Fanfare

When this recording first was released in 1996 on Albany Troy 198, it received an expert and perceptive review by Martin Anderson in Fanfare 20:2, along with a recommendation. I will try not to repeat his observations. Elgar’s Serenade, published for piano duet in the same year as the string version was, makes a superb parlor piece. The performance here has admirable flexibility, and is par­ticularly touching in the Larghetto. Sixteen years after Martin Anderson’s article, Frank Bury’s Prelude and Fugue remains the only work by this composer to be reviewed in Fanfare. That’s a shame, for this is a beautifully constructed piece. The prelude has folk-music overtones, while the fugue possesses appealingly open textures, the work of a savvy contrapuntist. Edgar Bainton’s Miniature Suite offers charm with sobriety. Hoist’s early Elegy (In Memoriam William Morris) is a heartfelt piece of mourning, owing something to Chopin’s funeral march.

The CD’s main work, Hoist’s The Planets, is beautifully conceived for two pianos.
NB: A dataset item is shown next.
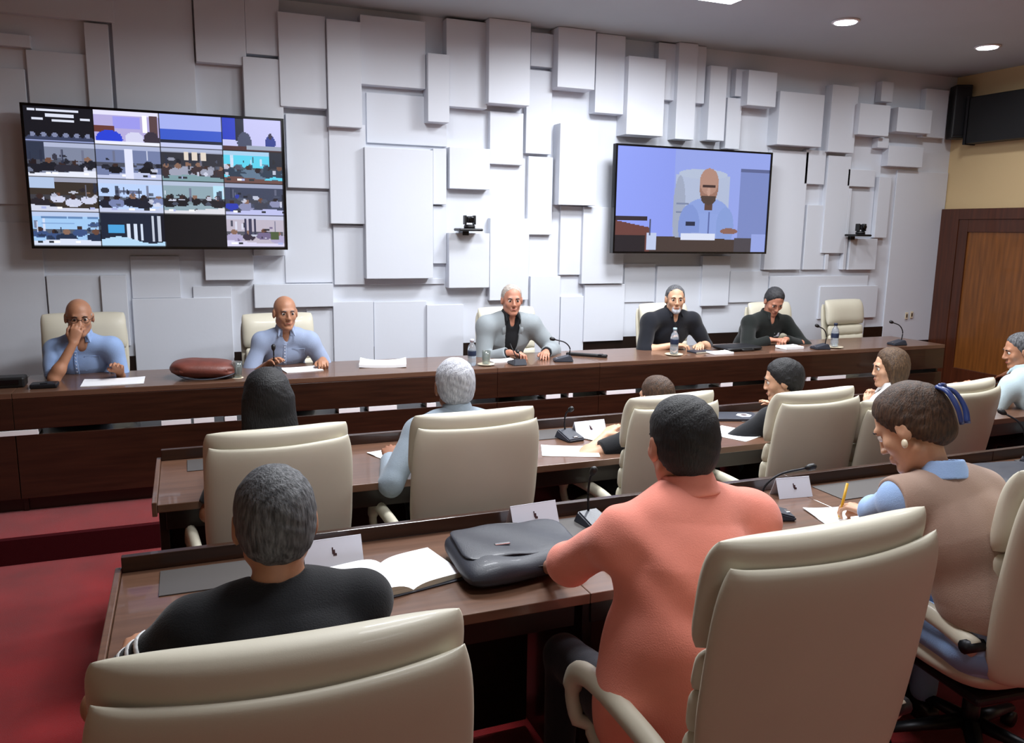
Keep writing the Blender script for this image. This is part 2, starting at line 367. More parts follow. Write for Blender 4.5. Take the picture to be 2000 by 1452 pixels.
def make_left_screen():
    W, H = 224, 128; tw, th = 56, 32; big = np.zeros((H, W, 3))
    B = ['1c1e28', 'e8ecff', '2c3a8c', '5a6aa8', '20242c']
    T = []
    a = Pic(tw, th, '15161e')
    for k, (x0, x1, y) in enumerate(((.06, .16, .05), (.18, .78, .05), (.3, .72, .2), (.1, .26, .3), (.4, .72, .33), (.8, .95, .28))): a.rect(x0, y, x1, y+.07, 'dfe4f4')
    for k in range(6): a.person(.1+.16*k, .78, .07, '8088a8', '3c4460')
    a.rect(0, .93, 1, 1, '9aa6d8'); T.append(a.a)
    a = Pic(tw, th, 'b7aee0'); a.rect(.0, .0, 1, .12, 'e8e6ff'); a.rect(.28, .15, .7, .5, '9e9cf0'); a.rect(.74, .1, .8, .6, 'ffffff'); a.rect(.84, .1, .97, .8, '5a4448'); a.rect(0, .45, .3, .62, '6a3c38')
    a.ell(.22, .82, .2, .26, '2c44d8'); a.ell(.6, .78, .14, .2, 'd8d8f4'); a.ell(.86, .8, .12, .25, '3a3240'); a.rect(0, .88, 1, 1, 'eef0ff'); T.append(a.a)
    a = Pic(tw, th, '8a92f0'); a.put(a.y < .45, 'a9b4f4'); a.rect(0, .45, 1, .8, '3c5ccc'); a.rect(0, .74, .98, .83, '20283c'); a.rect(0, .83, 1, 1, 'c8cff4'); T.append(a.a)
    a = Pic(tw, th, 'c8c8f6'); a.rect(0, 0, .22, .65, '2a40c4'); a.rect(.22, 0, .36, .7, '1c2238'); a.ell(.36, .75, .12, .35, '454c68'); a.ell(.8, .7, .09, .22, '24388c'); a.ell(.8, .5, .035, .09, '2a2440'); a.rect(0, .85, 1, 1, '4a2c30'); a.rect(.4, .8, 1, .95, '9aa4b8'); T.append(a.a)
    T.append(meeting(tw, th, '8088a0', 'e9edfb', 1, 5, ['1c1e28', '2c2c38'], (0, 0, .25, .5, '30384c')))
    a = meeting(tw, th, '7480a8', 'c4ccec', 2, 2, ['14161e']); q = Pic(tw, th, '000000'); q.a = a; q.rect(.42, .1, .55, 1, 'e4e8ff'); T.append(q.a)
    q = Pic(tw, th, '30303c'); q.a = meeting(tw, th, '30323c', '80a0a8', 3, 6, ['1c1e28', 'a0a4b8', '3c3034']); 
    for k in range(3): q.rect(.35+.14*k, .1, .43+.14*k, .35, 'e4d8cc')
    q.rect(0, 0, 1, .1, 'b0bad8'); T.append(q.a)
    q = Pic(tw, th, '30a0d0'); q.a = meeting(tw, th, '5cd4f0', '6c4c48', 4, 6, ['2c3c50', '607890'], (.76, 0, 1, .6, '1c2434')); T.append(q.a)
    q = Pic(tw, th, '2c2828'); q.a = meeting(tw, th, '3a322c', 'd4d8ec', 5, 4, ['d0d4ec', '28242c'], (0, 0, .35, .3, 'b4c8e8')); T.append(q.a)
    q = Pic(tw, th, 'c0d4fa'); q.a = meeting(tw, th, 'bcd4fc', 'c8d0ec', 6, 5, ['1c2030', '7884b0'], (.25, .3, .66, .42, '606880')); T.append(q.a)
    q = Pic(tw, th, 'a0b8c8'); q.a = meeting(tw, th, '90a8b4', 'e0e0e8', 7, 5, ['1a1a20', '202028'], (.8, .1, 1, .6, 'b8e4f8')); T.append(q.a)
    q = Pic(tw, th, '30364c'); q.a = meeting(tw, th, '3c445c', 'c0c4f0', 8, 4, ['2c3cb4', '3c4050', '8c90b4']); T.append(q.a)
    q = Pic(tw, th, '9cc4f4'); q.a = meeting(tw, th, 'a4ccf6', 'dce4f8', 9, 5, ['24324c', '3c5484'])
    q.rect(.12, .14, .5, .2, '6488b8'); q.rect(.52, .14, .74, .2, '6488b8'); q.rect(.8, .14, .96, .2, '6488b8'); q.rect(.12, .3, .6, .34, '84a8d8'); T.append(q.a)
    q = Pic(tw, th, '0c1020'); q.rect(0, 0, .9, 1, '1a2438'); q.rect(.1, .35, .35, .6, '4ca4e0'); 
    for k in range(3): q.rect(.4+.1*k, .3, .45+.1*k, .8, 'd8e4f8')
    for k in range(2): q.rect(.78+.1*k, .05, .83+.1*k, .85, 'c4ccdc')
    q.put(q.y > .8-.1*np.sin(q.x*6), 'b8dcf8'); T.append(q.a)
    q = Pic(tw, th, '07080c'); T.append(q.a)
    q = Pic(tw, th, 'c8c4e8'); q.a = meeting(tw, th, 'c0b8c8', 'dcd8f4', 11, 4, ['74688c', 'b0a8cc', '342c3c'])
    for k in range(3): q.rect(.3+.08*k, .1, .34+.08*k, .6, '3a3a54')
    q.rect(.75, .5, .9, .75, '4c5c3c'); T.append(q.a)
    for k, t in enumerate(T):
        r_, c_ = divmod(k, 4); t = t.copy(); t[:, -1] *= .35; t[-1, :] *= .45
        big[r_*th:(r_+1)*th, c_*tw:(c_+1)*tw] = t
    return big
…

There are some advantages to hearing the work in this version over the orchestral one. First of all, elements of the work’s construction become clearer. Secondly, when performed by fine artists such as Goldstone and Clemmow, the work retains both a precision and a flexibility that even the greatest orchestras cannot match. Details become more sharply etched, while interpretive decisions regarding rhythm and tempo are achieved with greater authority. The present performance ranks with Georgia and Louise Mangos’s CDs of Liszt’s two-piano versions of his symphonic poems as among the finest keyboard renditions of an orchestral work that I ever have heard.

Goldstone and Clemmow’s “Mars” features incisive rhythms, a reminder that The Rite of Spring was new music at this time. The dynamic gradations here are chilling. The delicate tracery and celestial harmonies in “Venus” resemble Ravel, with whom Hoist’s great friend Vaughan Williams studied. “Mercury” shows Mendelssohnian influences, in other words fairy music. We can hear bits of Morse code-influenced piano repetitions for this Winged Messenger. The first tune in “Jupiter,” with its rocking rhythm, almost sounds like a music hall number—suitable for the Bringer of Jollity. The famous hymn tune begins softly and strikingly, before building to its crescendo. The opening figures in “Saturn” convey a superb sense of desolation. The subsequent death march reach­es its catastrophe, ending in an image of cosmic emptiness. “Uranus” features rhythms that Vaughan Williams would borrow nearly 40 years later for his Sinfonia Antartica, another work about the extremes of nature. The tune in “Uranus” almost could be an Elizabethan dance. The quiet piano fig­urations in “Neptune” convey a broad feeling of space. This music is not far from the bird song melodies of Messiaen.

This is my first exposure to the piano team of Goldstone and Clemmow, and it certainly makes me want to hear more from them. They possess subtlety, power, elegance, and intellect. The 1996 sound engineering holds up well, with fine spatial definition in the two-piano works. A more recent recording might have provided a bit of extra presence to the piano tone. As often as I’ve heard The Planets, I still think this recording reveals elements of the piece that no number of orchestral rendi­tions can attain. This CD deserves to reach an audience well beyond that of lovers of obscure two-piano literature.